Recorded information:
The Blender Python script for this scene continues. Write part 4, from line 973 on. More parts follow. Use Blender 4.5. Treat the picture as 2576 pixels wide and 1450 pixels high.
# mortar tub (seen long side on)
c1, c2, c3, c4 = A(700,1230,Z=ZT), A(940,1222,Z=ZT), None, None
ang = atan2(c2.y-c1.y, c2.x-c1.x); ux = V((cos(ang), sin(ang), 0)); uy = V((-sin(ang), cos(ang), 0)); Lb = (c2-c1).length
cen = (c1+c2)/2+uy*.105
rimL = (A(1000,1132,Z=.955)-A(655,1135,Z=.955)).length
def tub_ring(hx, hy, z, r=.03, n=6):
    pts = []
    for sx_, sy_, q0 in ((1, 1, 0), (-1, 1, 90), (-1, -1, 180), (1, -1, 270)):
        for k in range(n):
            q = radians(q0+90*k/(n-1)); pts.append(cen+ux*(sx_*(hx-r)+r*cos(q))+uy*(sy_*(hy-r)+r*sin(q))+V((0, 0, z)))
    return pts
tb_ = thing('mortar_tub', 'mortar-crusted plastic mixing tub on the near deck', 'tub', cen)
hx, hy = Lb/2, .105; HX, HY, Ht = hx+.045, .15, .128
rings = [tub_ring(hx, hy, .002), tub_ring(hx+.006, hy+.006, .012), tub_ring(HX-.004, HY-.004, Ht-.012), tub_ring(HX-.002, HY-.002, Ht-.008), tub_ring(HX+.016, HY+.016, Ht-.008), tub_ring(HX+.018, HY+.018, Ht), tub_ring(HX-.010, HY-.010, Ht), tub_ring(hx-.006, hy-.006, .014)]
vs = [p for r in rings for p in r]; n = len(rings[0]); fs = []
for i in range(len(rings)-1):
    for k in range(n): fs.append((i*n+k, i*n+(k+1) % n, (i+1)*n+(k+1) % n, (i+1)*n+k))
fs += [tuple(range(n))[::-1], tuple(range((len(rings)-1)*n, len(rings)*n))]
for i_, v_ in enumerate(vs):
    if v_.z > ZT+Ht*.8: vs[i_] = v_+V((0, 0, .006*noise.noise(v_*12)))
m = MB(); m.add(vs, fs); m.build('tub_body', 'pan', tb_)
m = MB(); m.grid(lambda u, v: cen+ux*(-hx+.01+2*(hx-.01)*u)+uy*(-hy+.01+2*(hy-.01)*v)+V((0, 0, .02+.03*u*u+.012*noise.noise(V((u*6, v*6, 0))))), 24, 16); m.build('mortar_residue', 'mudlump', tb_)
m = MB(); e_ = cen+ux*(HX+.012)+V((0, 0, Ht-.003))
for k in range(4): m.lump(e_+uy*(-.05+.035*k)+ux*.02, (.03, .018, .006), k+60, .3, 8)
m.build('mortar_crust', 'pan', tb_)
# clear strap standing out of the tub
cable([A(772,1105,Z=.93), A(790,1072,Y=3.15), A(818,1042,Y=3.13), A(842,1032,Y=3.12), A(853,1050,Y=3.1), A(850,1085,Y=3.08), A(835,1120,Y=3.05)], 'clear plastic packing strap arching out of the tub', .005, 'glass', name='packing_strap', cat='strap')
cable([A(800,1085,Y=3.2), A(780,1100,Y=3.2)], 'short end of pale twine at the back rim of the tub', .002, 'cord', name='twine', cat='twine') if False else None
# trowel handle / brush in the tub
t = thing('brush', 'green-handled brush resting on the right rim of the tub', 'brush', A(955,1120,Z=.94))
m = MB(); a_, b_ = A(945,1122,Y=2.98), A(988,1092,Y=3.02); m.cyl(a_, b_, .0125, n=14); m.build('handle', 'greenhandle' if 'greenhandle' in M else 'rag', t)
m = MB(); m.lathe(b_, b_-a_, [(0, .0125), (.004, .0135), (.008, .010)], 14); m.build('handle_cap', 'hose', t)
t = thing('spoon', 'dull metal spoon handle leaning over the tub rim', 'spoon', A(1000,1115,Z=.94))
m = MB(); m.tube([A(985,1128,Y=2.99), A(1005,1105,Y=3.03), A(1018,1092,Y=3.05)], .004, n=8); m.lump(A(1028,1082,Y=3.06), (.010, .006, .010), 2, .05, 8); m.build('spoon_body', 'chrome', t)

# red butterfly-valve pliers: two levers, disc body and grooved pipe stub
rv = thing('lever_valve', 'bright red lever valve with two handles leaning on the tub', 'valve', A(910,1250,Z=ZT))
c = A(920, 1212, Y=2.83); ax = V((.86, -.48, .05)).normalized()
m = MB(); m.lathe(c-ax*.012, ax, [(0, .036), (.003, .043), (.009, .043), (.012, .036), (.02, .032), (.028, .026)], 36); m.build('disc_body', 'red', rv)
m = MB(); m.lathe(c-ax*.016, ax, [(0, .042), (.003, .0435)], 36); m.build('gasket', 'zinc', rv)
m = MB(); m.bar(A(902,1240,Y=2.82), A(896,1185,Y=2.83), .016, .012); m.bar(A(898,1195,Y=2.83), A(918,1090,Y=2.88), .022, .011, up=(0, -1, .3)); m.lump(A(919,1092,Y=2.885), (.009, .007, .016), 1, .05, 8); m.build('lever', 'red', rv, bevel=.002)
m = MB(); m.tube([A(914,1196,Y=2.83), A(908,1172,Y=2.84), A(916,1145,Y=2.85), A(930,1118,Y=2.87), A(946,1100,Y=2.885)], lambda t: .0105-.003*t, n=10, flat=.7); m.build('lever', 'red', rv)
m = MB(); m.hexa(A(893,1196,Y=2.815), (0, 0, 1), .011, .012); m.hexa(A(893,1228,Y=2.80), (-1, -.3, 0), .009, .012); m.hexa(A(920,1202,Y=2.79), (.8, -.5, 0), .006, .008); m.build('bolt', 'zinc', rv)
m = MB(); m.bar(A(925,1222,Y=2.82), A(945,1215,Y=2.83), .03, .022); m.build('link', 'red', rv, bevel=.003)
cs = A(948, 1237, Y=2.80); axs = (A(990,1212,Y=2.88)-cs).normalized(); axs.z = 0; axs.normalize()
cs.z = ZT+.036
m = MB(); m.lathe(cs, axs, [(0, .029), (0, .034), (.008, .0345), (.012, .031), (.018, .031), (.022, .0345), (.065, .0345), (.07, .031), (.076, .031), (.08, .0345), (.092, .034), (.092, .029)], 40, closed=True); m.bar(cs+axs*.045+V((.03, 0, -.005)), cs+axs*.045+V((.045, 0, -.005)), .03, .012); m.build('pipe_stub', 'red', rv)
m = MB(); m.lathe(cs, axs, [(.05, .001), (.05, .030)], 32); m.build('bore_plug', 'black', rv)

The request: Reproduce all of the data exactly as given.

Reply:
The Blender Python script for this scene continues. Write part 4, from line 973 on. More parts follow. Use Blender 4.5. Treat the picture as 2576 pixels wide and 1450 pixels high.
# mortar tub (seen long side on)
c1, c2, c3, c4 = A(700,1230,Z=ZT), A(940,1222,Z=ZT), None, None
ang = atan2(c2.y-c1.y, c2.x-c1.x); ux = V((cos(ang), sin(ang), 0)); uy = V((-sin(ang), cos(ang), 0)); Lb = (c2-c1).length
cen = (c1+c2)/2+uy*.105
rimL = (A(1000,1132,Z=.955)-A(655,1135,Z=.955)).length
def tub_ring(hx, hy, z, r=.03, n=6):
    pts = []
    for sx_, sy_, q0 in ((1, 1, 0), (-1, 1, 90), (-1, -1, 180), (1, -1, 270)):
        for k in range(n):
            q = radians(q0+90*k/(n-1)); pts.append(cen+ux*(sx_*(hx-r)+r*cos(q))+uy*(sy_*(hy-r)+r*sin(q))+V((0, 0, z)))
    return pts
tb_ = thing('mortar_tub', 'mortar-crusted plastic mixing tub on the near deck', 'tub', cen)
hx, hy = Lb/2, .105; HX, HY, Ht = hx+.045, .15, .128
rings = [tub_ring(hx, hy, .002), tub_ring(hx+.006, hy+.006, .012), tub_ring(HX-.004, HY-.004, Ht-.012), tub_ring(HX-.002, HY-.002, Ht-.008), tub_ring(HX+.016, HY+.016, Ht-.008), tub_ring(HX+.018, HY+.018, Ht), tub_ring(HX-.010, HY-.010, Ht), tub_ring(hx-.006, hy-.006, .014)]
vs = [p for r in rings for p in r]; n = len(rings[0]); fs = []
for i in range(len(rings)-1):
    for k in range(n): fs.append((i*n+k, i*n+(k+1) % n, (i+1)*n+(k+1) % n, (i+1)*n+k))
fs += [tuple(range(n))[::-1], tuple(range((len(rings)-1)*n, len(rings)*n))]
for i_, v_ in enumerate(vs):
    if v_.z > ZT+Ht*.8: vs[i_] = v_+V((0, 0, .006*noise.noise(v_*12)))
m = MB(); m.add(vs, fs); m.build('tub_body', 'pan', tb_)
m = MB(); m.grid(lambda u, v: cen+ux*(-hx+.01+2*(hx-.01)*u)+uy*(-hy+.01+2*(hy-.01)*v)+V((0, 0, .02+.03*u*u+.012*noise.noise(V((u*6, v*6, 0))))), 24, 16); m.build('mortar_residue', 'mudlump', tb_)
m = MB(); e_ = cen+ux*(HX+.012)+V((0, 0, Ht-.003))
for k in range(4): m.lump(e_+uy*(-.05+.035*k)+ux*.02, (.03, .018, .006), k+60, .3, 8)
m.build('mortar_crust', 'pan', tb_)
# clear strap standing out of the tub
cable([A(772,1105,Z=.93), A(790,1072,Y=3.15), A(818,1042,Y=3.13), A(842,1032,Y=3.12), A(853,1050,Y=3.1), A(850,1085,Y=3.08), A(835,1120,Y=3.05)], 'clear plastic packing strap arching out of the tub', .005, 'glass', name='packing_strap', cat='strap')
cable([A(800,1085,Y=3.2), A(780,1100,Y=3.2)], 'short end of pale twine at the back rim of the tub', .002, 'cord', name='twine', cat='twine') if False else None
# trowel handle / brush in the tub
t = thing('brush', 'green-handled brush resting on the right rim of the tub', 'brush', A(955,1120,Z=.94))
m = MB(); a_, b_ = A(945,1122,Y=2.98), A(988,1092,Y=3.02); m.cyl(a_, b_, .0125, n=14); m.build('handle', 'greenhandle' if 'greenhandle' in M else 'rag', t)
m = MB(); m.lathe(b_, b_-a_, [(0, .0125), (.004, .0135), (.008, .010)], 14); m.build('handle_cap', 'hose', t)
t = thing('spoon', 'dull metal spoon handle leaning over the tub rim', 'spoon', A(1000,1115,Z=.94))
m = MB(); m.tube([A(985,1128,Y=2.99), A(1005,1105,Y=3.03), A(1018,1092,Y=3.05)], .004, n=8); m.lump(A(1028,1082,Y=3.06), (.010, .006, .010), 2, .05, 8); m.build('spoon_body', 'chrome', t)

# red butterfly-valve pliers: two levers, disc body and grooved pipe stub
rv = thing('lever_valve', 'bright red lever valve with two handles leaning on the tub', 'valve', A(910,1250,Z=ZT))
c = A(920, 1212, Y=2.83); ax = V((.86, -.48, .05)).normalized()
m = MB(); m.lathe(c-ax*.012, ax, [(0, .036), (.003, .043), (.009, .043), (.012, .036), (.02, .032), (.028, .026)], 36); m.build('disc_body', 'red', rv)
m = MB(); m.lathe(c-ax*.016, ax, [(0, .042), (.003, .0435)], 36); m.build('gasket', 'zinc', rv)
m = MB(); m.bar(A(902,1240,Y=2.82), A(896,1185,Y=2.83), .016, .012); m.bar(A(898,1195,Y=2.83), A(918,1090,Y=2.88), .022, .011, up=(0, -1, .3)); m.lump(A(919,1092,Y=2.885), (.009, .007, .016), 1, .05, 8); m.build('lever', 'red', rv, bevel=.002)
m = MB(); m.tube([A(914,1196,Y=2.83), A(908,1172,Y=2.84), A(916,1145,Y=2.85), A(930,1118,Y=2.87), A(946,1100,Y=2.885)], lambda t: .0105-.003*t, n=10, flat=.7); m.build('lever', 'red', rv)
m = MB(); m.hexa(A(893,1196,Y=2.815), (0, 0, 1), .011, .012); m.hexa(A(893,1228,Y=2.80), (-1, -.3, 0), .009, .012); m.hexa(A(920,1202,Y=2.79), (.8, -.5, 0), .006, .008); m.build('bolt', 'zinc', rv)
m = MB(); m.bar(A(925,1222,Y=2.82), A(945,1215,Y=2.83), .03, .022); m.build('link', 'red', rv, bevel=.003)
cs = A(948, 1237, Y=2.80); axs = (A(990,1212,Y=2.88)-cs).normalized(); axs.z = 0; axs.normalize()
cs.z = ZT+.036
m = MB(); m.lathe(cs, axs, [(0, .029), (0, .034), (.008, .0345), (.012, .031), (.018, .031), (.022, .0345), (.065, .0345), (.07, .031), (.076, .031), (.08, .0345), (.092, .034), (.092, .029)], 40, closed=True); m.bar(cs+axs*.045+V((.03, 0, -.005)), cs+axs*.045+V((.045, 0, -.005)), .03, .012); m.build('pipe_stub', 'red', rv)
m = MB(); m.lathe(cs, axs, [(.05, .001), (.05, .030)], 32); m.build('bore_plug', 'black', rv)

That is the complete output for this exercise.